Live the questions now.
Perhaps someday, far into the future, you will gradually
 . . .  live your way into the answer.”

It is a common mistake to think Christians are people
            who have all come to the same answers.
We are not.
We are people who  have agreed to stammer together about the questions
            in the same language of symbols, rituals, and stories.

We agree to be in relationship with each other,
to pray together, to follow the same traditions,
and to serve the world in a common love.
But we don’t promise to agree about everything.
That would make the whole thing boring.

That leads the second point: we need each other.
Sociologist Bill Bishop wrote a book, titled:
The Big Sort: Why The Clustering Of Like Minded Americans
Is Tearing Us Apart.
His point is that people are withdrawing into silos
            inhabited by other people who all talk, dress,
            think, and act alike.
The result is a fragmented society that doesn’t work.
So why do we do it?
Silos keep life small and manageable.
They protect us from the risk of thinking.
Our social silos keep the subatomic ideas from colliding
            and emitting light.
Evil has always shunned the light.
Today more than ever, we need to Church to be true to itself.
The Church is meant to be “a learning community.”
We learn from the interplay of multiple viewpoints,
            not from monotonous group-think conformity

Look at the disciples Jesus assembled
-- Zealot rebels and Roman collaborator tax collectors,
                  sinners and Pharisaic moralists,
                  Greeks, Galileans, Judeans, and Canaanites.
It was an assembly of the mismatched and wrongheaded,
      who all called Jesus “Rabboni,” “Teacher,”
      not because he told them how it was
                  but because he made them think fresh thoughts,
                 and see the world through new eyes.

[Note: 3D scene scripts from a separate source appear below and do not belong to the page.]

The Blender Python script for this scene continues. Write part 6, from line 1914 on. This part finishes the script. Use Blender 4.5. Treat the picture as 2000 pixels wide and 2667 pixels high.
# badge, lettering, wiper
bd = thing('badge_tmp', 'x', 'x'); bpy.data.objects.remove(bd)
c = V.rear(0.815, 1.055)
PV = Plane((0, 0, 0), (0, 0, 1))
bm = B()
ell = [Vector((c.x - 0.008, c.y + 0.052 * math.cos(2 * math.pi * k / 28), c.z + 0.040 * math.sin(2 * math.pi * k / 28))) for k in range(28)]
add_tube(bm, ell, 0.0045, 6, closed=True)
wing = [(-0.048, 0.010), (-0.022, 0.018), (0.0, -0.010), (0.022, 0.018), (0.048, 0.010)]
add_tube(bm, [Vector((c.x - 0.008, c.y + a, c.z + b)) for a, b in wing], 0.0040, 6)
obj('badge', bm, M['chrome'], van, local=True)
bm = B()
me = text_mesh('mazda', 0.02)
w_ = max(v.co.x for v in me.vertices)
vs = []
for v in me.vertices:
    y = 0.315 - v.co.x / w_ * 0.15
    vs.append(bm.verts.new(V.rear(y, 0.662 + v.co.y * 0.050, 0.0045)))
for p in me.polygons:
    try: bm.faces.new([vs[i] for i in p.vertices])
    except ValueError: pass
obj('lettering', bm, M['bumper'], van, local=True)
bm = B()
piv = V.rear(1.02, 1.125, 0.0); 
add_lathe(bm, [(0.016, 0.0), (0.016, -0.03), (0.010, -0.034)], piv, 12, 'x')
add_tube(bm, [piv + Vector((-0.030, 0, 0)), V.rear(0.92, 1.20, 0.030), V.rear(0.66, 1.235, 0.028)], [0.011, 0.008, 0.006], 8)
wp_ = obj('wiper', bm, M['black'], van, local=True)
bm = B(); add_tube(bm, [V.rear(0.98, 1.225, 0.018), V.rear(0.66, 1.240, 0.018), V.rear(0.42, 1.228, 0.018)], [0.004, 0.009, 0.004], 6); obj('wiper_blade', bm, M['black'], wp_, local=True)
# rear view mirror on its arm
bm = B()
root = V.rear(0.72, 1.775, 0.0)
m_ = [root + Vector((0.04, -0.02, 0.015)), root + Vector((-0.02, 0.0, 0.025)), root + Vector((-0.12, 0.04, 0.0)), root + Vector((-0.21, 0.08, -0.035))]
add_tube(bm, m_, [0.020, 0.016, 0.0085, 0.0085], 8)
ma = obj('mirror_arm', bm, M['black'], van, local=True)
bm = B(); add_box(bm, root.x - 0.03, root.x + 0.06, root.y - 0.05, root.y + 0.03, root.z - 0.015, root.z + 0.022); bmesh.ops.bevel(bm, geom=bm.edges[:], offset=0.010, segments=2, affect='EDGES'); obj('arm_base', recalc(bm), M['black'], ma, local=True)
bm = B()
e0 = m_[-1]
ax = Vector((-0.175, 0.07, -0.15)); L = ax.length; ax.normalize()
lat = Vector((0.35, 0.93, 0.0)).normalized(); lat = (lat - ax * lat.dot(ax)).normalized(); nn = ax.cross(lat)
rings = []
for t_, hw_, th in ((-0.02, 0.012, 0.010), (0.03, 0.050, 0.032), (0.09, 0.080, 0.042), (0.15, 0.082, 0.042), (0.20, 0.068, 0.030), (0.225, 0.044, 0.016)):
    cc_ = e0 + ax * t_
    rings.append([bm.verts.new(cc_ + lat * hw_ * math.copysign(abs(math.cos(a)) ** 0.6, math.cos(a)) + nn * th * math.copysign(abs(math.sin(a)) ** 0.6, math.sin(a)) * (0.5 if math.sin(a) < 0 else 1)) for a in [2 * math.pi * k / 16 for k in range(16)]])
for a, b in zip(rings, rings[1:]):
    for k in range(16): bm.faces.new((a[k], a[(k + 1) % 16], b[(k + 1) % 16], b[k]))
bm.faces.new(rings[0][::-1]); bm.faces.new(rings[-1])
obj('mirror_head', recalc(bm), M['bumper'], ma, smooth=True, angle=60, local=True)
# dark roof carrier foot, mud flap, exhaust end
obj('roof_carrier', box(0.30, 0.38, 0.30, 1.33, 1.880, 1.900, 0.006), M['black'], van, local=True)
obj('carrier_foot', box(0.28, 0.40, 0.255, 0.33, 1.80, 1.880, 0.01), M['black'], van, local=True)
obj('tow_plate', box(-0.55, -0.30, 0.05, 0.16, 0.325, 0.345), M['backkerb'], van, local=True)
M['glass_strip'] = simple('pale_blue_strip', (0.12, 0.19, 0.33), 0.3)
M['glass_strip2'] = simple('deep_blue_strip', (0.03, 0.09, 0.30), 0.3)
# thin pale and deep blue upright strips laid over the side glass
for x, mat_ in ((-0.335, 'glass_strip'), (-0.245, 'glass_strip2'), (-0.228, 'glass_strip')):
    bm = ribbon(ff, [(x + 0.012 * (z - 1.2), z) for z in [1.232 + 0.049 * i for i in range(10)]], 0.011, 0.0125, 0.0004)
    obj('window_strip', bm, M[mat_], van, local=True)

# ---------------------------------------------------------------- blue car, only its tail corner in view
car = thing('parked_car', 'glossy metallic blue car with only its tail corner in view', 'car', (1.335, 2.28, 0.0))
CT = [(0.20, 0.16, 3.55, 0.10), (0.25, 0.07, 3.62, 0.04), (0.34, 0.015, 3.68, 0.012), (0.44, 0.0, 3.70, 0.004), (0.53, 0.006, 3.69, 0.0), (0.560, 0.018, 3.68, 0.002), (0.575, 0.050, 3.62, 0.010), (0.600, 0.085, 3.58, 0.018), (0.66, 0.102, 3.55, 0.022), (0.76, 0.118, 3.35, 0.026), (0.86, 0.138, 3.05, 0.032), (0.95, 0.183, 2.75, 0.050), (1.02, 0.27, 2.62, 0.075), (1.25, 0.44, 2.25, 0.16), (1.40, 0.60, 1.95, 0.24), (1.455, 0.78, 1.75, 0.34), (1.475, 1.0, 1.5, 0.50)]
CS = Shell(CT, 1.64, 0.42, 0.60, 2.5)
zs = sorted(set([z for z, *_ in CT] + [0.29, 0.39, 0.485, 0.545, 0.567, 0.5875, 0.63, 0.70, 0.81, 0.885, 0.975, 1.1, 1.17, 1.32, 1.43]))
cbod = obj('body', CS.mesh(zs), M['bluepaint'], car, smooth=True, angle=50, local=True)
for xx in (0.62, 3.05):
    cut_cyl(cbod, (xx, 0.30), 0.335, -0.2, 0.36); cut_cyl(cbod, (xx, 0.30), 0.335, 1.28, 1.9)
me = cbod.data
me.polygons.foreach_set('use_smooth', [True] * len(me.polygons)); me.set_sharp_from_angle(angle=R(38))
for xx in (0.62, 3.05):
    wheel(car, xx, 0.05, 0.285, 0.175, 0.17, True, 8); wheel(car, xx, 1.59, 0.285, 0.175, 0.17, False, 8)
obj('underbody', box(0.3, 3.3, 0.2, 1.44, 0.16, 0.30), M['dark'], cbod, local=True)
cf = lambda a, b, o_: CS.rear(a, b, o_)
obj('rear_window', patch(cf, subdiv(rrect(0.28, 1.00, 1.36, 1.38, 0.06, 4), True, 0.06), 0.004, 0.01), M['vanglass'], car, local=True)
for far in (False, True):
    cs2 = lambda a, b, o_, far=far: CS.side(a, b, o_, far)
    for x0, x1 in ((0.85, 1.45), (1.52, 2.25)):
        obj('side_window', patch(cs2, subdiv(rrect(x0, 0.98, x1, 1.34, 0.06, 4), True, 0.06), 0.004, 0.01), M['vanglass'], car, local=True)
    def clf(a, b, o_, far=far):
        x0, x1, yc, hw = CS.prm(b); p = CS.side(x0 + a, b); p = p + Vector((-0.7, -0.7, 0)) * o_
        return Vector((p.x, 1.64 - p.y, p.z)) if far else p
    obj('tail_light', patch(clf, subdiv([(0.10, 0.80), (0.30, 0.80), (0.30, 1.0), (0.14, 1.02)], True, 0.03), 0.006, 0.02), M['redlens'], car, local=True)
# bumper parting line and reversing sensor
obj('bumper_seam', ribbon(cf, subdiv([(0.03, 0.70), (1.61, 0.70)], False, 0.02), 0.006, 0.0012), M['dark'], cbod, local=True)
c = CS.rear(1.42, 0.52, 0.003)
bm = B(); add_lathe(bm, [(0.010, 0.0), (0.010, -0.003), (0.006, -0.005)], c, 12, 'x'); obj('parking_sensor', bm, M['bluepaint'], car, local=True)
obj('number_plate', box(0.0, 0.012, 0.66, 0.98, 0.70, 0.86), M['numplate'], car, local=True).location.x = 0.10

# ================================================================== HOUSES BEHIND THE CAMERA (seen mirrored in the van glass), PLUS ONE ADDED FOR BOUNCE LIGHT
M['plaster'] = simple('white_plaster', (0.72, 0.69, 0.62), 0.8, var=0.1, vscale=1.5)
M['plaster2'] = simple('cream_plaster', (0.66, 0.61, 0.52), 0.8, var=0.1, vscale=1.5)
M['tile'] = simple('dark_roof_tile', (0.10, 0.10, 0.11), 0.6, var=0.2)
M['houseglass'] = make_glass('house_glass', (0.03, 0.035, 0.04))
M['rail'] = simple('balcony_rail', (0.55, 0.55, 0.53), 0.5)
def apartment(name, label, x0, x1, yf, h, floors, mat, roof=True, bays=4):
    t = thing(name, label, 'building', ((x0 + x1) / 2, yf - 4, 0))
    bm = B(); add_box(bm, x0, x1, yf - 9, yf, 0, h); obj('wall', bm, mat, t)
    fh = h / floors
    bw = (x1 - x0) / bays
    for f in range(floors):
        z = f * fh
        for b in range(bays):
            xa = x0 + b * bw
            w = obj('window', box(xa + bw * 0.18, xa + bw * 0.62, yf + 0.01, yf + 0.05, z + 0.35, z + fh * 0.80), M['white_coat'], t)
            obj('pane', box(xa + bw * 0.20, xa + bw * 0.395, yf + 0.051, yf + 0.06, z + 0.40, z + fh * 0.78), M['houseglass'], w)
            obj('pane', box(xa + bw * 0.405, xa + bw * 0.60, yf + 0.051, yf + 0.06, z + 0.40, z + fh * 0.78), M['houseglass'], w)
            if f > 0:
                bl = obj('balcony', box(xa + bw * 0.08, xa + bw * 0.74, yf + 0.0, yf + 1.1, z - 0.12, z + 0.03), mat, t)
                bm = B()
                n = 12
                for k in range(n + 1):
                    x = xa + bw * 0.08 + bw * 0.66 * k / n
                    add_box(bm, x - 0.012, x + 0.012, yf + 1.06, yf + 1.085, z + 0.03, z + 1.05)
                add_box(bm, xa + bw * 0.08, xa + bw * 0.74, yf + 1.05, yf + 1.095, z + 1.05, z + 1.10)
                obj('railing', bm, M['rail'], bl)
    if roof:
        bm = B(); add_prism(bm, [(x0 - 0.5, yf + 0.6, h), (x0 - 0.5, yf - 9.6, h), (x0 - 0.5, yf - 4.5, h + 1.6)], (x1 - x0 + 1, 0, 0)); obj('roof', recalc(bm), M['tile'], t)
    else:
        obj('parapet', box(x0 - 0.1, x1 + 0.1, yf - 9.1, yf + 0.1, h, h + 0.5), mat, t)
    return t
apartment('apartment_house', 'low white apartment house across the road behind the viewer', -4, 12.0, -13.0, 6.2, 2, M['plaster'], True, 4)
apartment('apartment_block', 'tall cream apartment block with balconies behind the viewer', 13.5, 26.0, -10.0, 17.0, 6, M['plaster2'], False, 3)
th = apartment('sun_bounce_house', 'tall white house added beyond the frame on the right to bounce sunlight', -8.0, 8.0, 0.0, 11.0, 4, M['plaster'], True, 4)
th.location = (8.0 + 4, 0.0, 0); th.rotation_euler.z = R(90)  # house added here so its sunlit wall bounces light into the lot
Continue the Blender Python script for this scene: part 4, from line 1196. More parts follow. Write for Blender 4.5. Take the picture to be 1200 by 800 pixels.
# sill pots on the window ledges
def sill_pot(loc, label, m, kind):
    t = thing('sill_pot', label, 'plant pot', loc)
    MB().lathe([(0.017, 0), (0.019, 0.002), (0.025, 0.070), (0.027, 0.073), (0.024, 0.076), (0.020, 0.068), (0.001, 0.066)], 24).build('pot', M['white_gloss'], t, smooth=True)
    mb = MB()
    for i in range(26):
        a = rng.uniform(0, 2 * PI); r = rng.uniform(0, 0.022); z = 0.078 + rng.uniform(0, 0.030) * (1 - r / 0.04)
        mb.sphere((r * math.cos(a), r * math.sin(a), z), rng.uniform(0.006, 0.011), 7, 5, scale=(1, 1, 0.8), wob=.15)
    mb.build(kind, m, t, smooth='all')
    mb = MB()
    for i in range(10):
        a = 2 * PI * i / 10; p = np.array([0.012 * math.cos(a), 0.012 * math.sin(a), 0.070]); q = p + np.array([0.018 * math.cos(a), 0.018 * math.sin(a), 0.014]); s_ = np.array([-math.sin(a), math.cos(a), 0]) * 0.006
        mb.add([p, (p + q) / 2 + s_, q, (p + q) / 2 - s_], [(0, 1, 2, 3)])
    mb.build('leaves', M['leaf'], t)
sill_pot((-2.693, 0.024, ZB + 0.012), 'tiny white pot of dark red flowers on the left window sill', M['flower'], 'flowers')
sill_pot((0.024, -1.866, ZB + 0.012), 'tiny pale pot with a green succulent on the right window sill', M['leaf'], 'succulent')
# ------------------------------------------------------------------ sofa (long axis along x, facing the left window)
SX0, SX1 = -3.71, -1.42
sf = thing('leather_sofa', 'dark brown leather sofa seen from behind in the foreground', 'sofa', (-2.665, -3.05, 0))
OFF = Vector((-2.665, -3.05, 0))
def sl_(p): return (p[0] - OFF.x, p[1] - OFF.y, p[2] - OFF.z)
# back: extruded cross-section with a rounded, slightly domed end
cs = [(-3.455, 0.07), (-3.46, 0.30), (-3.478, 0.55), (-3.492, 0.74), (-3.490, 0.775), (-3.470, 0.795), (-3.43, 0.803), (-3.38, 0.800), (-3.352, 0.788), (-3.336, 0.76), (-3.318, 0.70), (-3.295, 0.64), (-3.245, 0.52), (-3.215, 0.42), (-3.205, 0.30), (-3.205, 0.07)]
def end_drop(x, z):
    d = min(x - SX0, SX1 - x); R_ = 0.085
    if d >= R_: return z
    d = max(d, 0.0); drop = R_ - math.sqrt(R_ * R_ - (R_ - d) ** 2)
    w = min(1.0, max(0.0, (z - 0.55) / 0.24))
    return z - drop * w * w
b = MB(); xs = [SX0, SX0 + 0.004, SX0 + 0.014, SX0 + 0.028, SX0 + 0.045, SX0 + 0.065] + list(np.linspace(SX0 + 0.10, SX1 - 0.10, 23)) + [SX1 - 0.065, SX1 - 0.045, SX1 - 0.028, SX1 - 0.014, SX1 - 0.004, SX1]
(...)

Today we will confirm and receive new members of the Church.
I hope they won’t all think alike because thinking alike is not thinking at all.
We need a plethora of ideas and feelings stirring around in this pot.
That’s how we are all enlivened. That’s how we are changed.
That’s how God teaches us the art of love and the cosmic dance.
So let us welcome our new members in the hope that they will
            disturb our assumptions and challenge us to think and feel anew.